『丸山眞男―リベラリストの肖像』

苅部直著。今年で没後十年を迎える丸山が、今日なお生命力を保ち続ける「思想家」であることを十分に解き明かした好著。
超国家主義の論理と心理」(1946)と「歴史意識の古層」(1972)との懸隔それ自体が、丸山の思想家としての本領を指し示すと私は直感していたが、その懸隔の具体的内実が、本書でようやく腑に落ちた。四谷に生まれ育ったこと、(エリート職とはされていなかった)ジャーナリストの父を持ったこと。
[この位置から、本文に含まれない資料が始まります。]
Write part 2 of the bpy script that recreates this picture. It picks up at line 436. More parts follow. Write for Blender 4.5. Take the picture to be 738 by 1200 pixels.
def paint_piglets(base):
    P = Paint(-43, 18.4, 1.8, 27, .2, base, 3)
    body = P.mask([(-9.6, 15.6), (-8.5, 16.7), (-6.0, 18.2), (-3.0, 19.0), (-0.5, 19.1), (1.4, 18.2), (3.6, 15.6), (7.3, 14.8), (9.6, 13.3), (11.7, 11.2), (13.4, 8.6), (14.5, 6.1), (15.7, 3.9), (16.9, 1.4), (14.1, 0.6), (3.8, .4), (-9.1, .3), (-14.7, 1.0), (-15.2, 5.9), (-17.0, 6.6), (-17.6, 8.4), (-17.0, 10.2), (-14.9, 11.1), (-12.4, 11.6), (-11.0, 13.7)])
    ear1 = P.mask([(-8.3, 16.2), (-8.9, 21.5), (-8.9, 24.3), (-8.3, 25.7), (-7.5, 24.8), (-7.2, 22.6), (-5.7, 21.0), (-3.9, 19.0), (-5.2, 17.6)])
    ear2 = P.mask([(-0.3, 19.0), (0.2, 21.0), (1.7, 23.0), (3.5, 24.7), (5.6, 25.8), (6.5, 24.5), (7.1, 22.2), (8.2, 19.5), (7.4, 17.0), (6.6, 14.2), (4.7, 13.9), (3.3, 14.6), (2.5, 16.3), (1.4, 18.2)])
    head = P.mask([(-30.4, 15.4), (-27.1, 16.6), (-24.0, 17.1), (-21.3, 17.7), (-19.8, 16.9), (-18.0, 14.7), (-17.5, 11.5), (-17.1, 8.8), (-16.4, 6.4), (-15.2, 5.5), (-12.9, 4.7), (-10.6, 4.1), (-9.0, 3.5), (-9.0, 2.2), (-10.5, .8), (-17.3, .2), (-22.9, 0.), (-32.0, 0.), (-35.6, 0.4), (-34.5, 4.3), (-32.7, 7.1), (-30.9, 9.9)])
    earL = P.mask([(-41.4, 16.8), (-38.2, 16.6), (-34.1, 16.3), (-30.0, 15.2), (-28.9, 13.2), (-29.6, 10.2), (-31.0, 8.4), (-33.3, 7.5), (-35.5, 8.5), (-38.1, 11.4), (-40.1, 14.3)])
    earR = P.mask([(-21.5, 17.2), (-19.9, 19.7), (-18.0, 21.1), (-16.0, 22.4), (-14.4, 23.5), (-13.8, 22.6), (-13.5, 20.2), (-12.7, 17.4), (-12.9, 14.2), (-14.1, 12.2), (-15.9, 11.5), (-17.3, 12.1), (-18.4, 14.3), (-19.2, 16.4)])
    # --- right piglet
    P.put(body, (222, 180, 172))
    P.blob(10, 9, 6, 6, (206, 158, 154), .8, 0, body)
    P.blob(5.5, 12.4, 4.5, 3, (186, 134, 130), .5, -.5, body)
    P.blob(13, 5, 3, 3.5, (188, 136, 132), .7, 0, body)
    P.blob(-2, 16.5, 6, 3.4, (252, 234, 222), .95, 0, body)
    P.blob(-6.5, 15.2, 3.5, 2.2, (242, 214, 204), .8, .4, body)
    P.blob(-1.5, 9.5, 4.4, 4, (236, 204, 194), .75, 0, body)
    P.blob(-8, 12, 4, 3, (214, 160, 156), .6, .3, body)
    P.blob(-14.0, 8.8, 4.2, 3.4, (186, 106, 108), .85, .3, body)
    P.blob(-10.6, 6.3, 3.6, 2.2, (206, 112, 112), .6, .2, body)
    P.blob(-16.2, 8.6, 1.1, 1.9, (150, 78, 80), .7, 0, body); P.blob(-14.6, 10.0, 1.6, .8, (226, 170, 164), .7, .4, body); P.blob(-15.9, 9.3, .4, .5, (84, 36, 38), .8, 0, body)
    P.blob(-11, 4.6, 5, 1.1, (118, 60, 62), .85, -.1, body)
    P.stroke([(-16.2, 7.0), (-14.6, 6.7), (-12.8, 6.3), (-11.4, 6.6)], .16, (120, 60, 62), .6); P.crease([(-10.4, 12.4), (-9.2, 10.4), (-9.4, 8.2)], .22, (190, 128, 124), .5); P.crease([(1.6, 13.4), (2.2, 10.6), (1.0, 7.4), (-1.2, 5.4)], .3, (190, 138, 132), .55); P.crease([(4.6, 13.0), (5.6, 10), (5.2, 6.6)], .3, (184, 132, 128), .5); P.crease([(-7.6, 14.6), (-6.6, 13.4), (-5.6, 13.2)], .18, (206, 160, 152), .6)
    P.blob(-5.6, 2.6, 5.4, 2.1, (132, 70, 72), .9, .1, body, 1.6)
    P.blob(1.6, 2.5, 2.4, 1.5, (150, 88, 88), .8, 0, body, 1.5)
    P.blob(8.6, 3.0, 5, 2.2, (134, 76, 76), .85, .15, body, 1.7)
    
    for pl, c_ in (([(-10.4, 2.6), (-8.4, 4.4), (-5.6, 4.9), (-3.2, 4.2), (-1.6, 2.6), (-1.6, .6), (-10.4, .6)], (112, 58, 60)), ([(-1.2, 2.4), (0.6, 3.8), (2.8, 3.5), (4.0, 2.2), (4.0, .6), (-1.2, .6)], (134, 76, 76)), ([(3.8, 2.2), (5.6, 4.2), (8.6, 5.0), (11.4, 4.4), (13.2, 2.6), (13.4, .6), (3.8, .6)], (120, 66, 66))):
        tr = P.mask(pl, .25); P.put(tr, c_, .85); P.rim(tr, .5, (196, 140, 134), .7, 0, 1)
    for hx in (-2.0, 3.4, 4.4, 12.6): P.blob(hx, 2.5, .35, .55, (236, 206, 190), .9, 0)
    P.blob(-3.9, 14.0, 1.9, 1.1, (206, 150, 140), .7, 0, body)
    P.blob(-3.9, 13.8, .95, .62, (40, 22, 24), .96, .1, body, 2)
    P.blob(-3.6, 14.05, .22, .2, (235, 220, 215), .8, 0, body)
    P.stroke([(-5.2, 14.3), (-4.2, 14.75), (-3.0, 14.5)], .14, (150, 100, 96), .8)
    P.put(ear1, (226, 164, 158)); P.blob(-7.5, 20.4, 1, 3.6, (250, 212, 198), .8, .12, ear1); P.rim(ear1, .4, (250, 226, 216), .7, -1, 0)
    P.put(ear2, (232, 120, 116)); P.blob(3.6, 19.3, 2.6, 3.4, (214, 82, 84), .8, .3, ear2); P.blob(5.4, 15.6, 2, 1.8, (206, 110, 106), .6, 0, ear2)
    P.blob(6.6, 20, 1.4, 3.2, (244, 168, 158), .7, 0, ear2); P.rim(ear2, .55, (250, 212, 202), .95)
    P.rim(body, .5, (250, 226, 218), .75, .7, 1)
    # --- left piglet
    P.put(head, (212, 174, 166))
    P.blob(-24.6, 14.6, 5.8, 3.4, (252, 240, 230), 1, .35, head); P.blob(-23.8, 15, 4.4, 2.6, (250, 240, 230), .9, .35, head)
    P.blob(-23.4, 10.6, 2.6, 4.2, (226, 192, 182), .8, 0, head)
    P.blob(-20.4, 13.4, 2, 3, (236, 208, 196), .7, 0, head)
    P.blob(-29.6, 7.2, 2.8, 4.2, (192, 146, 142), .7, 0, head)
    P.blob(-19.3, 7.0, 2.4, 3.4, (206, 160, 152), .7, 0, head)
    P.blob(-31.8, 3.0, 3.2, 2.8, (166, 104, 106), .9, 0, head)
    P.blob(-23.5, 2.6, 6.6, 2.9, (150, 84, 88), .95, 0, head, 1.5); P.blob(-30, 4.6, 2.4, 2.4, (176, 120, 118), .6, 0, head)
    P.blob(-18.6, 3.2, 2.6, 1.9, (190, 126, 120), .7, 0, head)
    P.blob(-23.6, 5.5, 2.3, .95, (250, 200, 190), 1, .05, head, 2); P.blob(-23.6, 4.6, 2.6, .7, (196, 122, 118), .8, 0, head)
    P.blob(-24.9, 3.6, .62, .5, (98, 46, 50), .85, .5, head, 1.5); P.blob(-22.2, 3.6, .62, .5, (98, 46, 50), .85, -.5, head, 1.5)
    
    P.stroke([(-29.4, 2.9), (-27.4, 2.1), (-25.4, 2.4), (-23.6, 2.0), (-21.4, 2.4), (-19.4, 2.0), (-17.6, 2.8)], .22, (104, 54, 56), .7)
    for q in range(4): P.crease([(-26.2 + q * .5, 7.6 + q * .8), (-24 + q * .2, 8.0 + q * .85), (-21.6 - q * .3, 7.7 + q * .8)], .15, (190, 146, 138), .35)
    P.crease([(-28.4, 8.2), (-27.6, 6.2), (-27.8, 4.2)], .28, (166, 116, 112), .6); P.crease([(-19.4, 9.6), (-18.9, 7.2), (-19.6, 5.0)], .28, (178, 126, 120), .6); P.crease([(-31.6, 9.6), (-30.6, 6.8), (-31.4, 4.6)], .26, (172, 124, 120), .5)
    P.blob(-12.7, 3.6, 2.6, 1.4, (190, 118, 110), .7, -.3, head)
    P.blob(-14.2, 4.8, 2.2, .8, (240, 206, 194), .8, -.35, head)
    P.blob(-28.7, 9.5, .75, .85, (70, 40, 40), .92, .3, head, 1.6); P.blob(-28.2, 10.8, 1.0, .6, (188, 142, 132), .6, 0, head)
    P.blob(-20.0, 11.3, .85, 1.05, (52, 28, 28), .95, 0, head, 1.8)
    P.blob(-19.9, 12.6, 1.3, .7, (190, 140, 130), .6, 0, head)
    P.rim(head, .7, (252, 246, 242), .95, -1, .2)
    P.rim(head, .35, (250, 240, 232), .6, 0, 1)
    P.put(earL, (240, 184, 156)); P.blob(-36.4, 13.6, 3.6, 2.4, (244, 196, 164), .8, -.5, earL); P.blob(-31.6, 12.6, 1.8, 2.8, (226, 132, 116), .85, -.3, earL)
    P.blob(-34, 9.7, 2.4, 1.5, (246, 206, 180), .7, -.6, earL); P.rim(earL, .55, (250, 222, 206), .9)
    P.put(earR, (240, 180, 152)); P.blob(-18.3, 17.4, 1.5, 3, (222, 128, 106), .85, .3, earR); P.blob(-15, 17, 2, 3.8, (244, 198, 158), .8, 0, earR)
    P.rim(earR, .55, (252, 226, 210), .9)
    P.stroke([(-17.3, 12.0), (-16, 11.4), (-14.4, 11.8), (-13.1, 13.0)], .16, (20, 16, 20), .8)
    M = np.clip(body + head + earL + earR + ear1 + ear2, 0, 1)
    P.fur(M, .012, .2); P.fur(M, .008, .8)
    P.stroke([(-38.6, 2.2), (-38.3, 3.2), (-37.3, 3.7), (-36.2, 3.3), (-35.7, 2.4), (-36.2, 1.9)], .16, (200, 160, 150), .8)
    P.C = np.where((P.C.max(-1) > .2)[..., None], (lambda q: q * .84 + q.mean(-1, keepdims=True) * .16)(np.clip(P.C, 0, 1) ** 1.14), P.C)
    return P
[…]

こうした生い立ちから説き起こし、丸山の政治的バランス感覚と、その裏側に存在する自己葛藤的気性が、新鮮なエピソードとともに明らかにされている。またそのバランス感覚は、1950年代後半からの「精神的スランプ」の時代、自己葛藤へと重心を移していくのだが、その精神史的プロセスもはっきりと理解することができた。
私なりに整理すると、丸山が自らに課した政治哲学上の課題は、第一に、天皇制(Tenno System)に内在する日本人のずるずるベッタリな情緒的共同性を批判すること、第二に、大衆社会状況に包摂されない政治的仕組みを構想すること、であった。第一の批判については、よく知られているように、国民的主体性の構築がその解とされている。しかし第二の論点は、丸山が1950年代後半以降寡作となったこともあって、十分に理解されているとは言いがたい。「忠誠と反逆」に見られる自己葛藤的心性の称揚、また早い時期から構想されていた中間集団の活性化などは、大衆社会状況のなかで「他者感覚」の涵養をめざす議論であった。そうした大衆社会に対する懸念は、「前期的ナショナリズム」を批判した丸山像とうまく結びつかない面があったといえる。
じつは、「日本におけるナショナリズム」(1951)以後、「ナショナリズムの再生という課題を、丸山はほとんど口にしなくなる」(174)。この事実は重い。丸山は、市民の政治への関与は危機的な場面に限るべきであり、政治とは本来、地味で「散文的」なものであると述べていた(これは、小田実のパワーによってベ平連が大衆運動化したことに個人的違和を表明する鶴見俊輔の立場とも近い)。したがって第一の論点における、国民の「主体化」という「解」も、本来、「他者感覚をもった個人の成熟」を唱えたものとして理解されるべき議論だったのかもしれない。だが、それが戦後民主主義の政治的綱領のごとく受容されたことが、丸山をめぐるあらゆる誤解の出発点となってしまった。読者の「他者感覚」のなさが招くこうした悲劇は、現代的問題といって差し支えないものであろう。